**Written task:** Everything from the first line of the data through the line with "C.camera = cam" is to be echoed exactly, minus the pictures.

**Source material:**
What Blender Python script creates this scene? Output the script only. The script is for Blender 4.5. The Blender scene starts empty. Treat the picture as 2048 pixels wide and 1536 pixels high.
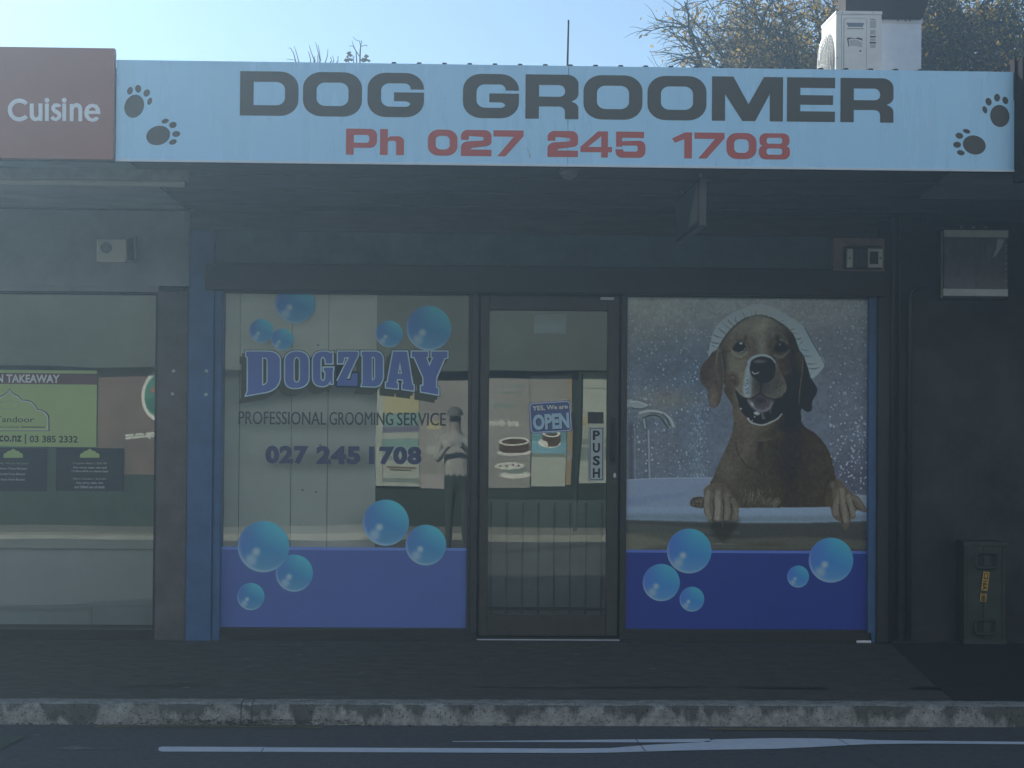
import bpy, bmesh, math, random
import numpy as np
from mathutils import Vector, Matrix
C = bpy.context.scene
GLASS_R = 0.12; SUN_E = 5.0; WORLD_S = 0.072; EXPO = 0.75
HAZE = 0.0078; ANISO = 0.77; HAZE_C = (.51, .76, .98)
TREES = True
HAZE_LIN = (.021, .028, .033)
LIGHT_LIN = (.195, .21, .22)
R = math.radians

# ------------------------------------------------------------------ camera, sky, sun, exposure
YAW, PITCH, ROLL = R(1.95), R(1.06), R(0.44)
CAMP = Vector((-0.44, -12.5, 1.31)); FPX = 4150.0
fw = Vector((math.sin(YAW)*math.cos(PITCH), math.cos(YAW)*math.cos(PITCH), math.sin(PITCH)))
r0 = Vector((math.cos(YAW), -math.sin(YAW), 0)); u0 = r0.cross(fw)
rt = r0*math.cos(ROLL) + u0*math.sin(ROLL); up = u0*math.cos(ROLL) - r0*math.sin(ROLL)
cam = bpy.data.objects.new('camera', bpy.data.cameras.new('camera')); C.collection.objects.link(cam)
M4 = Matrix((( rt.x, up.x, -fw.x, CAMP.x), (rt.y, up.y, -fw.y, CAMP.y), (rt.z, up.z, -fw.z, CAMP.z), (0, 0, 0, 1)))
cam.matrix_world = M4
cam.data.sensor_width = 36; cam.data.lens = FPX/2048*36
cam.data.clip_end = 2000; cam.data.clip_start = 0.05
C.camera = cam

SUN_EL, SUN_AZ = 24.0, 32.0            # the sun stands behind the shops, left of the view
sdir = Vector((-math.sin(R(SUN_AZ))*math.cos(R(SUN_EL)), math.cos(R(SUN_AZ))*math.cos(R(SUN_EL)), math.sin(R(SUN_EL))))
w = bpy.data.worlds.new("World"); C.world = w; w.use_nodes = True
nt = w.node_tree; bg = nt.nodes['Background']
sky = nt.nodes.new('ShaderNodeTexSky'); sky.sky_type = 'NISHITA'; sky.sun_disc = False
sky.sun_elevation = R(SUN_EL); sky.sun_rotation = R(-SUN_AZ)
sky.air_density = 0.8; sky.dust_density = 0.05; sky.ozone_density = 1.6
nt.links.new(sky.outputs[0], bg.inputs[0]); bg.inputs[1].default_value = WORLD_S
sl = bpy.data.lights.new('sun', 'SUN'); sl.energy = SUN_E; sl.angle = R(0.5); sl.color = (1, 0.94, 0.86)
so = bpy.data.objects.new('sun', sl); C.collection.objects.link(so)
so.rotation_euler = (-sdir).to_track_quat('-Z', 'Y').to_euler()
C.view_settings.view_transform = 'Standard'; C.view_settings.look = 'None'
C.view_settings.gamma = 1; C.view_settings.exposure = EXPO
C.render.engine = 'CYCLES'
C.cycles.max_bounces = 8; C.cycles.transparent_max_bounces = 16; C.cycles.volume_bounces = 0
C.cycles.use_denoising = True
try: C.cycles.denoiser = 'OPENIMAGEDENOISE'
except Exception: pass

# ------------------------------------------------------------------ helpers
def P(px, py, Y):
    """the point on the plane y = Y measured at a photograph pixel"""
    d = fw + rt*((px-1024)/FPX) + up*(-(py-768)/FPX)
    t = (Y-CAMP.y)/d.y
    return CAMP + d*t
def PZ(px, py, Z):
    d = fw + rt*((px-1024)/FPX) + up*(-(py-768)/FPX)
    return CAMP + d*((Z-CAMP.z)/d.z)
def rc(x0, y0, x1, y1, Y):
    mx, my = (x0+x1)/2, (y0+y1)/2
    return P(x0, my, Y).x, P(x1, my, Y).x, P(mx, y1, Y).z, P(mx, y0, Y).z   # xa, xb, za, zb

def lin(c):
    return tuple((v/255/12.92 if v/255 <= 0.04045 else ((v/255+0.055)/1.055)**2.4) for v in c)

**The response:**
What Blender Python script creates this scene? Output the script only. The script is for Blender 4.5. The Blender scene starts empty. Treat the picture as 2048 pixels wide and 1536 pixels high.
import bpy, bmesh, math, random
import numpy as np
from mathutils import Vector, Matrix
C = bpy.context.scene
GLASS_R = 0.12; SUN_E = 5.0; WORLD_S = 0.072; EXPO = 0.75
HAZE = 0.0078; ANISO = 0.77; HAZE_C = (.51, .76, .98)
TREES = True
HAZE_LIN = (.021, .028, .033)
LIGHT_LIN = (.195, .21, .22)
R = math.radians

# ------------------------------------------------------------------ camera, sky, sun, exposure
YAW, PITCH, ROLL = R(1.95), R(1.06), R(0.44)
CAMP = Vector((-0.44, -12.5, 1.31)); FPX = 4150.0
fw = Vector((math.sin(YAW)*math.cos(PITCH), math.cos(YAW)*math.cos(PITCH), math.sin(PITCH)))
r0 = Vector((math.cos(YAW), -math.sin(YAW), 0)); u0 = r0.cross(fw)
rt = r0*math.cos(ROLL) + u0*math.sin(ROLL); up = u0*math.cos(ROLL) - r0*math.sin(ROLL)
cam = bpy.data.objects.new('camera', bpy.data.cameras.new('camera')); C.collection.objects.link(cam)
M4 = Matrix((( rt.x, up.x, -fw.x, CAMP.x), (rt.y, up.y, -fw.y, CAMP.y), (rt.z, up.z, -fw.z, CAMP.z), (0, 0, 0, 1)))
cam.matrix_world = M4
cam.data.sensor_width = 36; cam.data.lens = FPX/2048*36
cam.data.clip_end = 2000; cam.data.clip_start = 0.05
C.camera = cam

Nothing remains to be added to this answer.